En Biélorussie (200’000 km2, 10 millions d’habitants), le président Loukachenko ne connaît pas les pudeurs de Koutchma. Il vient de profiter de la campagne électorale en vue des législatives du 17 octobre prochain pour doubler la consultation d’un référendum lui permettant de lever la clause constitutionnelle des deux mandats présidentiels. Comme, l’opposition protestait, il a simplement accentué la répression, la répression la plus sauvage actuellement en cours sur le continent européen. Ainsi le 40% des candidats de l’opposition au parlement a été biffé des listes. Pour bien gérer le pouvoir, il vaut mieux selon le dictateur de Minsk, rester entre amis.

Il convient, pour bien saisir la profondeur du fossé qui nous sépare de plus en plus de l’Europe orientale, de souligner que si les partis d’opposition ont la vie très dure tant en Russie qu’en Ukraine et en Biélorussie, la presse subit elle un joug encore pire. Seuls les grands organes centraux contrôlés par les potentats ont une audience nationale. Et l’on a vu, pendant la crise de Beslan, que Poutine aussi ne craignait pas de recourir à l’empoisonnement (Anna Politkovskaia dans son avion) pour empêcher l’information de passer. La liberté de la presse reste un luxe occidental.

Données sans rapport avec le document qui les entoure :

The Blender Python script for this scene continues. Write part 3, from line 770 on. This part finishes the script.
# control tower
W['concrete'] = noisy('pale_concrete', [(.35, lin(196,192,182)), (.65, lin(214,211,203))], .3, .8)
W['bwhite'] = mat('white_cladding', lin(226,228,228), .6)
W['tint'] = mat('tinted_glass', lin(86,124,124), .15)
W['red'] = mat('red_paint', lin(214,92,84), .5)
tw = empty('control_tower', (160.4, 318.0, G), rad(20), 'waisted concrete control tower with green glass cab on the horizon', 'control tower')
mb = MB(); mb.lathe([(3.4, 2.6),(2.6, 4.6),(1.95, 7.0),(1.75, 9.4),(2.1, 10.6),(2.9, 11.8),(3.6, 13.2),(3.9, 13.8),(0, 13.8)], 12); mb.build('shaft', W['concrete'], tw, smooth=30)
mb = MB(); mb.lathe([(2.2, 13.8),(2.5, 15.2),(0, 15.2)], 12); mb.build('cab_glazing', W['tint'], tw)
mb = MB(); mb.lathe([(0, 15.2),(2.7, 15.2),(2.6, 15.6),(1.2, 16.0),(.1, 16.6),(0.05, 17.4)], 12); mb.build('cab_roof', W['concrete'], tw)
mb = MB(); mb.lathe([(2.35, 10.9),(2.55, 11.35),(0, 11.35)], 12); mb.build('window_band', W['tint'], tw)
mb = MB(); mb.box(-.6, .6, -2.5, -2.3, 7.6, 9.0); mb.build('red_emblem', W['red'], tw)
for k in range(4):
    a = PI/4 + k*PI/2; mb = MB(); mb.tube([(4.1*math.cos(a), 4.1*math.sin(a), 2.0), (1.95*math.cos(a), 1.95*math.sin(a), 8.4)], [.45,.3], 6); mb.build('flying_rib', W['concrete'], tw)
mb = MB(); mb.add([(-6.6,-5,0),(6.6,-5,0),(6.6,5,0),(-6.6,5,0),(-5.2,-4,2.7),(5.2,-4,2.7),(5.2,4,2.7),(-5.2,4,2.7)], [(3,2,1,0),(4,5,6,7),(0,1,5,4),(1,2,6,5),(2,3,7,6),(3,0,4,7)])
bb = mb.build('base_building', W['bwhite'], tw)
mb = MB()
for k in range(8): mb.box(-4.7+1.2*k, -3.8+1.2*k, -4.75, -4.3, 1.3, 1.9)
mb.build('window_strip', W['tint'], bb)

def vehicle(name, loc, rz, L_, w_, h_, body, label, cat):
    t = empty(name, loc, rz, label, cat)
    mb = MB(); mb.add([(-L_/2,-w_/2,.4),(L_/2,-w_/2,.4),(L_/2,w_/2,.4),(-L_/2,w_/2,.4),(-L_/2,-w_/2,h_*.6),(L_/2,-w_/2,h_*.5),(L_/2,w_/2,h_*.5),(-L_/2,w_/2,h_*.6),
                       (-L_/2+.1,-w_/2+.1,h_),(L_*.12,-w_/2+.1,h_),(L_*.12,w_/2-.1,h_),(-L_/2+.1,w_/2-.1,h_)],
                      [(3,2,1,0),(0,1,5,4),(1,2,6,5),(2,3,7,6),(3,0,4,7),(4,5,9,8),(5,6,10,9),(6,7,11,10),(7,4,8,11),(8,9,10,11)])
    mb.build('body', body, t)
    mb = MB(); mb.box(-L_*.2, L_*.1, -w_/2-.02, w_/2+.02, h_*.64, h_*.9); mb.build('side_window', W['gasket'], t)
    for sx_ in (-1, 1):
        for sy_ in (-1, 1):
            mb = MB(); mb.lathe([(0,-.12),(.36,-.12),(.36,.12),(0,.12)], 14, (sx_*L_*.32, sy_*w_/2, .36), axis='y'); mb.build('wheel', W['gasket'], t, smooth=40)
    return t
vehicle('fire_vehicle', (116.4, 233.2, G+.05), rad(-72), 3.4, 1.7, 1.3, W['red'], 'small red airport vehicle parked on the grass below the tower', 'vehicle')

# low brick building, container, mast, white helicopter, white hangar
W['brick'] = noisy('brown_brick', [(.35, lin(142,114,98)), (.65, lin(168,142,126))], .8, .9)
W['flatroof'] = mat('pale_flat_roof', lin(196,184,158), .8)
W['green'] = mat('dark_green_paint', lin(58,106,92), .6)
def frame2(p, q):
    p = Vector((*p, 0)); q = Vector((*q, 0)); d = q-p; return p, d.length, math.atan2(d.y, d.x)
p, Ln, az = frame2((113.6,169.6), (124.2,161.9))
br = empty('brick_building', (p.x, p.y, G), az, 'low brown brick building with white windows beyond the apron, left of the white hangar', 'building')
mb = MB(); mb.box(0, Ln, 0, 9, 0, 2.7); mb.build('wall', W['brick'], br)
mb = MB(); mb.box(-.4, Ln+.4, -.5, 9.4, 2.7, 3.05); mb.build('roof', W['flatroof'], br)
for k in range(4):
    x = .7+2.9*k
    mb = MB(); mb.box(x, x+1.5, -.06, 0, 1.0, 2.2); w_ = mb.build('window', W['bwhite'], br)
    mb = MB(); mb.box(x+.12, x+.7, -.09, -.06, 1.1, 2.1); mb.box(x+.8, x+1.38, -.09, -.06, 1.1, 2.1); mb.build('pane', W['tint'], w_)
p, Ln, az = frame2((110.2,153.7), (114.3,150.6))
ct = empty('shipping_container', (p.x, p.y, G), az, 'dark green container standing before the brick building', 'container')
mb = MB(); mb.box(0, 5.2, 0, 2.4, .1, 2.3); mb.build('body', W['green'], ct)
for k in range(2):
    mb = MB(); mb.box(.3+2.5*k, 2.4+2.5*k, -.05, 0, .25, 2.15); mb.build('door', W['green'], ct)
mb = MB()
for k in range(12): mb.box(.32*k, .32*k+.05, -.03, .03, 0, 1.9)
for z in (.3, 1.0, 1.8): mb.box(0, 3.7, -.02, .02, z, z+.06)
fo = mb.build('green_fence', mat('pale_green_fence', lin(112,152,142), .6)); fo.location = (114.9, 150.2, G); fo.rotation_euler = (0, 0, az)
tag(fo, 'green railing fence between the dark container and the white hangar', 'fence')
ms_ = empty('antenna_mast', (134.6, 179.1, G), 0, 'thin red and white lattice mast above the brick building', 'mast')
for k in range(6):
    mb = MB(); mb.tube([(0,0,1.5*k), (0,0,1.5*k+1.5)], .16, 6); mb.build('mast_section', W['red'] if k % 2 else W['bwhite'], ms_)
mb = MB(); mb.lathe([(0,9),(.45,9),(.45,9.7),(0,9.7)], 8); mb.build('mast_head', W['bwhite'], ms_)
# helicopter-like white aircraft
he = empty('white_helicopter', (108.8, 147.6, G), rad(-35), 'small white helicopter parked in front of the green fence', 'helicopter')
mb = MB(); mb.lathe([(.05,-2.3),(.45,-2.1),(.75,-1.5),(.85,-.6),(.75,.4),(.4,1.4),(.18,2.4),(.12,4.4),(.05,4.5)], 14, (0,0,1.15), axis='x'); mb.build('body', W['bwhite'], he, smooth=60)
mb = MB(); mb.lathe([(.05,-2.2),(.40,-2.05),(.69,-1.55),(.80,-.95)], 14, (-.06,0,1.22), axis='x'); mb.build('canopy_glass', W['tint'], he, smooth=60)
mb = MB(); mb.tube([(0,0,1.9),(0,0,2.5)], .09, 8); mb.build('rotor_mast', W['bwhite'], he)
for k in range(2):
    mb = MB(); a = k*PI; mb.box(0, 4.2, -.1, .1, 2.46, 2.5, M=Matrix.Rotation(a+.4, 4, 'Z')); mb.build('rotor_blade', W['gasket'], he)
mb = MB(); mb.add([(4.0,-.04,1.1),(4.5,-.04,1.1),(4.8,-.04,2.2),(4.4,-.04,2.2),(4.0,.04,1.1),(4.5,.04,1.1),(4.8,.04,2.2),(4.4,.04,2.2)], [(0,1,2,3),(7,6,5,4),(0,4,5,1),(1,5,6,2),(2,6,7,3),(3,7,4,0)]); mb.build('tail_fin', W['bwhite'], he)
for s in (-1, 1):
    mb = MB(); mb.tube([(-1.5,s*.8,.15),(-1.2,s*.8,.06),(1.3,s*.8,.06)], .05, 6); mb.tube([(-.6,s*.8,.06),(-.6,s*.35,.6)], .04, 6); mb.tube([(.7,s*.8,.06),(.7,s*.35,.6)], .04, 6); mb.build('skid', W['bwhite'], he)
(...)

Curieusement, cette presse occidentale donne peu de résonance à ces événements qui sont pourtant appeler à avoir une influence beaucoup plus grande sur l’Europe démocratique que l’adhésion de la Turquie. Le renforcement à long terme de dictatures sur la frontière orientale de l’UE va forcément peser sur le développement des Etats frontaliers (Pologne, Tchéquie, Roumanie, Etats baltes…) qui ne sont déjà pas des modèles de stabilité institutionnelle. Cela va permettre à d’importants courant d’opinion publique marqués par le chauvinisme et le nationalisme de se développer et de bloquer les mouvements réformistes. A moins qu’ils ne permettent tout simplement aux hommes en place de s’enrichir pendant que le bon peuple regarde ailleurs.